Suz's first full script was produced by Trap Door Theatre in Chicago, IL. They have also been produced at Trick Lock Theater in Albuquerque, New Mexico. Visual representation at the Lily Pad (Cambridge MA), the Crane Estate of Ipswich, SOWA open studios (Boston), the Boston Printmakers Biennial, and Roots and Culture (Chicago). They have unofficially made live work at places such as the Cincinnati Art Museum, Boston Museum of Fine Arts, Mass MoCa and Smith College Museum of Art. 

One day I am dabbling in collage and the next in poetry. I am a total drag. My absolute passion is writing for the stage. I'm a big dummy. I don't regret art school but I do resent my art school.

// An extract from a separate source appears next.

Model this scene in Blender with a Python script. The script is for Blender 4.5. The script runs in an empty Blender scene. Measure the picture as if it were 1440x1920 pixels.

I'm being published right now, what the hell, is this real?




I'm having a hard time making artist statements that don't sound like bullshit, so this are some thoughts in writing that are not bullshit.





TOTS 4/15



The goddesses supply me the knowledge and power to create their images and share their potency with my audience. I have the same potion that Beyonce applies in the morning, the same tincture that Kahlo drank in her black coffee. My folks, my queers, my theys and ze’s and pers and all people -- PoWeR UP – for winter for springtime for the equinox
POWER UP for your passions, for your traumas. Do not delay, I will not stay here – we are leaving soon. The aliens and androids are being hunted, I dare say. Follow my lead, p-P-p-Power for your depleting bones and here is some forgiveness from the stars. Queers to the front.
I make paintings, performances, and other stuff
stuff
For me, for the people, for the metanarrative.
I Believe In It.

You know ?

Does it matter?


 TOTS 12/14
 aliens, teenage robots, sex goddesses, the origin story, futurism
those unobtainable utopian things, I'm making them with crayons



TOTs 10/14

Public project underway.


TOTs 10/14

I don't want make oil paintings. Right now I am reading and writing these things. I've been reading Adrian Piper quite a bit (makes me feel so political I love it). I'm making drawings and collages that are mostly about sex, personal super heroes, gods and my qualms with my recent education, painting frustration, etc. That's the kind of stuff that I make drawings about. It's pretty similar to the subject matter of my paintings. The difference is that I do not hold back any ideas when drawing in crayons on cardboard. Oil paint is really expensive, so my brush strokes are more calculated and I don't want to make economically driven artwork.


Thoughts on Top 10/14

Socioethnically, I grew up in the upper middle class of middle America. I left to attend art school immediately after graduating from high school. My upbringing was of the Christian faith and my lineage is European. I was taught to paint by second-generation Ab-Exers with joint pains and those unapologetic waggling beards. My professors taught me the discipline of painting, my distant ancestry. I am a lucky one; as if I was chosen to continue the tradition. Yet that is not why it flows so naturally from my brush to the canvas. 

D.O.C. ___________
Formalities make me giddy, squeamish, lonely because no one looks at them here in this studio, where we are all alone for at least 20 more years, and then what? Formalities make me instagram, because they'll look at the paintings and heart my photo. Ah! Post-art school affirmation! Moments later I am nauseated by my behavior. This is a real feeling. I am freaking out about it.
Sometimes I put paintings away in my closet (last night) but I can’t bring myself to box up the oils and spirits. I place them on a display shelf so I remember that I can go back at any time, like a bad habit.

I’m moving on, moving on, moving on. I’ll make public works! I’ll do something different! I’ll no longer be the boobie in the bourgeoisie. But goddamn, my boobies are real.. oily and moody, and actually quite nice. Want to buy them?

None of this garbage is as useless as it is indulgent.